[Collected data entries]
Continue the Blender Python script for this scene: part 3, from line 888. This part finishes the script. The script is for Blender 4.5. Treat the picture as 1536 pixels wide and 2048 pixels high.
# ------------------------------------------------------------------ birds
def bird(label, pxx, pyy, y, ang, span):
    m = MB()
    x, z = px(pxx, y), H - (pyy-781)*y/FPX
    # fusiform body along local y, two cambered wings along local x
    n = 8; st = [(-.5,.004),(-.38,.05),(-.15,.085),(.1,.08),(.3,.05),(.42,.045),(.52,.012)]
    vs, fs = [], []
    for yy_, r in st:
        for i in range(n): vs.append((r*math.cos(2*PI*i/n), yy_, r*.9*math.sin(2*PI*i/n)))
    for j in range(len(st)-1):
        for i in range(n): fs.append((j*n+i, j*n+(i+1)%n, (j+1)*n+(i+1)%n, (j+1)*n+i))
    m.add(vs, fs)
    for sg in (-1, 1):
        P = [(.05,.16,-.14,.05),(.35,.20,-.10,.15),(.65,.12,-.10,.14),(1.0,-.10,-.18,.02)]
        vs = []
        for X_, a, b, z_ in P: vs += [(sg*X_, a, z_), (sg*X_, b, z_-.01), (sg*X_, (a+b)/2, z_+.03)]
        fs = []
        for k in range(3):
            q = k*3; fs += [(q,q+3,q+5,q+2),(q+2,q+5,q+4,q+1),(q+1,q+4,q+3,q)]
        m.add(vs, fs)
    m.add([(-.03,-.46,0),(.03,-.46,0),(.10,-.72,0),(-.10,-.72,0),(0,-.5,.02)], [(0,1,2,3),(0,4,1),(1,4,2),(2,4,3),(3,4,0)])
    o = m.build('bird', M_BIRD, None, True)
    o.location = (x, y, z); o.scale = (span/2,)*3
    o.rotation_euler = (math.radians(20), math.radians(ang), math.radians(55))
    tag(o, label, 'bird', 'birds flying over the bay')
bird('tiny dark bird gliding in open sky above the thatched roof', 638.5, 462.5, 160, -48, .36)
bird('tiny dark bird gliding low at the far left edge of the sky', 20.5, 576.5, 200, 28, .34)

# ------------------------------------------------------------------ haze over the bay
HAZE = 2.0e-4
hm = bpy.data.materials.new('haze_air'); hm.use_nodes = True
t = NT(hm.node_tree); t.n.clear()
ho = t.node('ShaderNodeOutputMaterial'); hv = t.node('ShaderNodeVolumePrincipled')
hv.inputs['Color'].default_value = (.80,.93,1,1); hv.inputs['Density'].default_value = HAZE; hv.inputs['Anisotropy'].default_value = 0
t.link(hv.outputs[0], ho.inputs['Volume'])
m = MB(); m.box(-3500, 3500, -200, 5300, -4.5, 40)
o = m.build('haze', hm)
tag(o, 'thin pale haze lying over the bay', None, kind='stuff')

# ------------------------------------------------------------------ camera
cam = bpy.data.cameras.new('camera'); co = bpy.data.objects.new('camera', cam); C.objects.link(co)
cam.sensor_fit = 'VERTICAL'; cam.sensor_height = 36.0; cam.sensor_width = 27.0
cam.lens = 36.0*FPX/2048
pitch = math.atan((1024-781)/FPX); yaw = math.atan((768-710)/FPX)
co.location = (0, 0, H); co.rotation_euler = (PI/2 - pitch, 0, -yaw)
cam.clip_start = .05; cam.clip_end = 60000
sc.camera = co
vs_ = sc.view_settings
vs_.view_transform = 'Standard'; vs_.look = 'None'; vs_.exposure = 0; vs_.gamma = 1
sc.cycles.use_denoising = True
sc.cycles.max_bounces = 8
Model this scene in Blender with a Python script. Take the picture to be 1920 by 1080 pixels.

**Exercise:** Track down every line of the material containing the string "this", and copy it.

**Task output:**
Continue the Blender Python script for this scene: part 3, from line 888. This part finishes the script. The script is for Blender 4.5. Treat the picture as 1536 pixels wide and 2048 pixels high.
Model this scene in Blender with a Python script. Take the picture to be 1920 by 1080 pixels.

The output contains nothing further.